RECORD EXTRACTS>
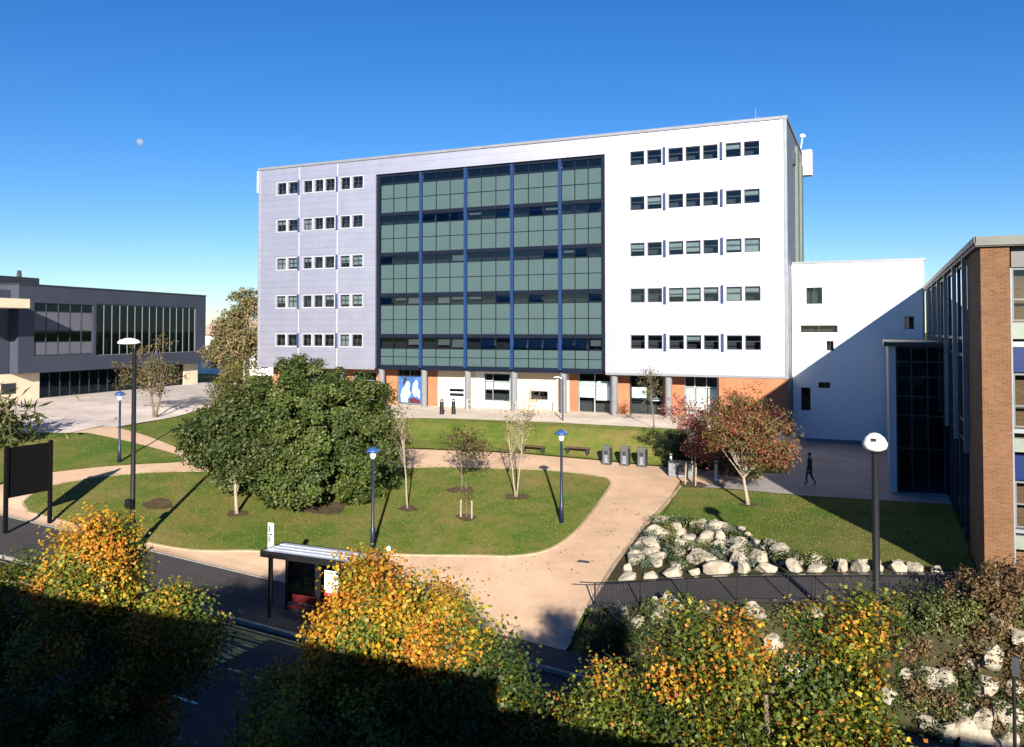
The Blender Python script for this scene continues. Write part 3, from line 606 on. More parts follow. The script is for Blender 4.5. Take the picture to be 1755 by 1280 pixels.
for a,b,c,d in hv: MB().quad(PV(a,c,.15),PV(b,c,.15),PV(b,d,.15),PV(a,d,.15)).build('window', M['dark_trim'], vb)

# ------------------------------------------------------------------ foliage
def leaf_mesh(name, pos, nrm, size, tint, mat, parent, shape='oak', droop=.0, rng=RNG):
    """one leaf per row: a folded blade; 'maple' leaves are lobed"""
    N = len(pos); root = np.array(root_loc(parent))
    t = rng.normal(size=(N,3)); u = np.cross(nrm, t); u /= np.linalg.norm(u, axis=1, keepdims=True)+1e-9
    w = np.cross(nrm, u); w /= np.linalg.norm(w, axis=1, keepdims=True)+1e-9
    if shape == 'maple': tpl = np.array([(0,-.5,0),(.3,-.26,.06),(.52,.02,.14),(.26,.2,.06),(0,.6,-.06),(-.26,.2,.06),(-.52,.02,.14),(-.3,-.26,.06)])
    elif shape == 'oak': tpl = np.array([(0,-.55,0),(.3,-.05,.10),(0,.55,-.04),(-.3,-.05,.10)])
    else: tpl = np.array([(0,-.6,0),(.10,0,.03),(0,.6,-.1),(-.10,0,.03)])
    K = len(tpl); s = size[:,None,None]
    V = (pos-root)[:,None,:]+s*(tpl[None,:,0:1]*u[:,None]+tpl[None,:,1:2]*w[:,None]+tpl[None,:,2:3]*nrm[:,None])
    me = bpy.data.meshes.new(name); me.vertices.add(N*K); me.vertices.foreach_set('co', V.astype(np.float32).ravel())
    me.loops.add(N*K); me.loops.foreach_set('vertex_index', np.arange(N*K, dtype=np.int32))
    me.polygons.add(N); me.polygons.foreach_set('loop_start', (np.arange(N)*K).astype(np.int32)); me.polygons.foreach_set('loop_total', np.full(N, K, np.int32))
    me.update(calc_edges=True)
    at = me.attributes.new('tint', 'FLOAT_COLOR', 'FACE'); at.data.foreach_set('color', np.concatenate([tint, np.ones((N,1))],1).astype(np.float32).ravel())
    me.materials.append(mat); o = bpy.data.objects.new(name, me); COL.objects.link(o); o.parent = parent; return o
def crown_points(lobes, nclump, rng, inner=.55):
    lobes = np.array(lobes, float); wt = (lobes[:,3]*lobes[:,4]+lobes[:,4]*lobes[:,5])**.7; wt /= wt.sum()
    k = rng.choice(len(lobes), nclump, p=wt); d = rng.normal(size=(nclump,3)); d /= np.linalg.norm(d, axis=1, keepdims=True)
    r = inner+(1-inner)*rng.random(nclump)**.6
    return lobes[k,:3]+d*lobes[k,3:]*r[:,None], d
def make_crown(name, parent, lobes, nclump, per, cr, leaf, palette, mat, seed, shape='oak', inner=.55, up=.6, cs=1., out=.6, flat=.75):
    rng = np.random.default_rng(seed); C, D = crown_points(lobes, nclump, rng, inner)
    sc = rng.uniform(.6,1.3,nclump); n = rng.poisson(per*sc**1.5, nclump).clip(3)
    idx = np.repeat(np.arange(nclump), n); N = len(idx)
    g = np.clip(rng.normal(size=(N,3)), -1.7, 1.7); g[:,2] *= flat
    P = C[idx]+g*(cr*sc[idx])[:,None]*.6
    nr = D[idx]*out+rng.normal(size=(N,3))*.72+np.array([0,0,up]); nr /= np.linalg.norm(nr, axis=1, keepdims=True)
    cl = rng.random(nclump); T = palette(P, cl[idx], rng)
    T = np.clip(T*rng.uniform(.75,1.25,(N,1)), 0, 1)
    leaf_mesh(name, P, nr, leaf*rng.uniform(.65,1.3,N), T, mat, parent, shape, rng=rng); return C
def pal(cols, wts=None):
    cols = np.array(cols, float)
    def f(P, c, rng):
        k = (c*len(cols)).astype(int).clip(0, len(cols)-1)
        j = rng.random(len(P)) < .35; k = np.where(j, rng.integers(0, len(cols), len(P)), k); return cols[k]
    return f
def limbs(parent, base, top, r0, targets, mat, seed, bend=.15, split=.35, n=7, name='trunk', rmin=.02):
    rg = random.Random(seed); mb = MB(); b = Vector(base); t = Vector(top); K = 6
    ax = [b.lerp(t, i/K)+Vector((rg.uniform(-1,1), rg.uniform(-1,1), 0))*bend*(i/K)*(1 if 0 < i else 0) for i in range(K+1)]
    mb.tube(ax, [r0*(1.25 if i == 0 else 1-.75*i/K) for i in range(K+1)], n)
    for q in targets:
        q = Vector(q); f = rg.uniform(split, .9); i = f*K; k = int(i); s0 = ax[k].lerp(ax[min(k+1,K)], i-k)
        m = s0.lerp(q, .5)+Vector((rg.uniform(-.15,.15), rg.uniform(-.15,.15), rg.uniform(0,.25)))*(q-s0).length*.5
        rr0 = max(rmin, r0*(1-.75*f)*.55); mb.tube([s0, s0.lerp(m,.5)+Vector((0,0,.02)), m, q], [rr0, rr0*.75, rr0*.5, rmin*.5], 5)
    return mb.build(name, mat, parent, smooth=True)

YEL, ORA, GRN, DGR, LIM, RUS = (.47,.31,.02), (.42,.16,.02), (.075,.105,.014), (.04,.065,.012), (.25,.25,.03), (.24,.07,.02)
def maple_pal(z0, z1, yel=1., org=1., x0=0., xk=0.):
    def f(P, c, rng):
        """autumn: the exposed crown top has turned, the lower leaves are still green"""
        h = np.clip((P[:,2]-z0)/(z1-z0), 0, 1); turn = np.clip(h*1.25*yel+xk*(P[:,0]-x0)+(c-.5)*1.1+rng.normal(size=len(P))*.11, 0, 1)
        out = np.zeros((len(P),3))
        st = [(0,DGR),(.28,GRN),(.5,(.14,.17,.02)),(.64,LIM),(.80,YEL),(1.,(.47,.235,.02))]
        for ch in range(3): out[:,ch] = np.interp(turn, [q[0] for q in st], [q[1][ch] for q in st])
        k = (rng.random(len(P)) < .07*turn*org) | ((c > .86) & (rng.random(len(P)) < .55*org)); out[k] = ORA
        k = rng.random(len(P)) < .05*turn; out[k] = RUS
        return out
    return f
def maple(X, Y, base_z, lobes, label, seed, palette, nclump=300, per=62, leaf=.135):
    t = thing('maple_tree', label, 'tree', (X,Y,base_z), 'street maples along the near side of the road')
    C = make_crown('crown', t, lobes, nclump, per, .38, leaf, palette, M['leaf'], seed, 'maple', .5, .5, out=.9)
    limbs(t, (X,Y,base_z-.1), (X+.1,Y,6.8), .14, C[::7], M['bark'], seed, .12, .3)
    return t
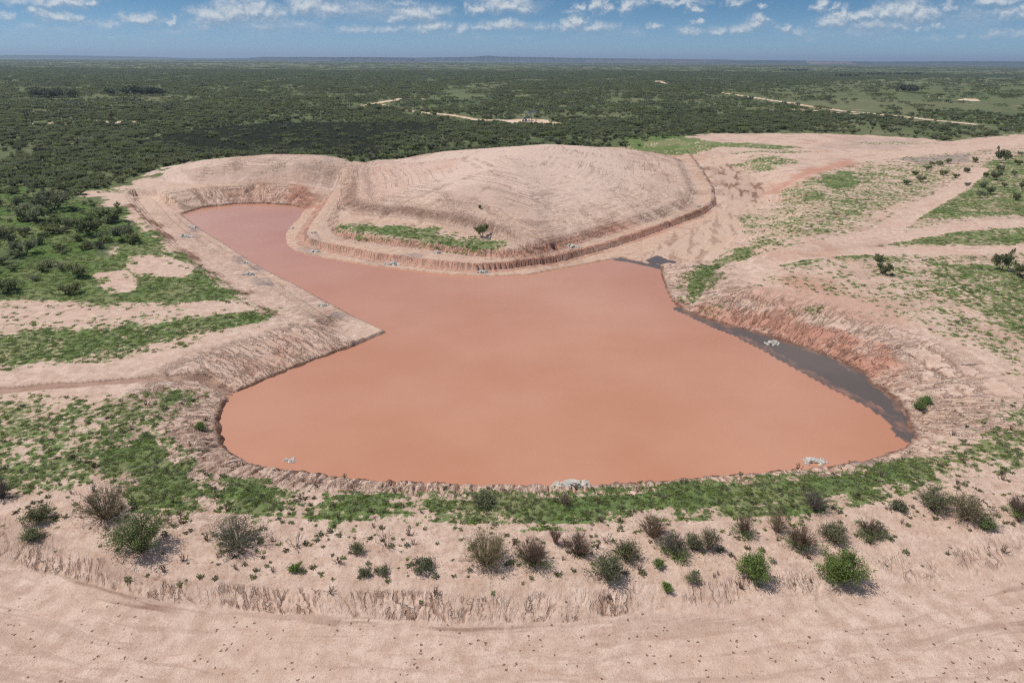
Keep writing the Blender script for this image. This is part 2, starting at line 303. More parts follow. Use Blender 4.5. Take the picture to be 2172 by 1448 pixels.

DIRECTIONS> Exactly restate the lines from the beginning of the data through the line with "for a,b,c,d in", and no others, keeping pictures out.

IN RESPONSE>
The Blender Python script for this scene continues. Write part 3, from line 606 on. More parts follow. The script is for Blender 4.5. Take the picture to be 1755 by 1280 pixels.
for a,b,c,d in hv: MB().quad(PV(a,c,.15),PV(b,c,.15),PV(b,d,.15),PV(a,d,.15)).build('window', M['dark_trim'], vb)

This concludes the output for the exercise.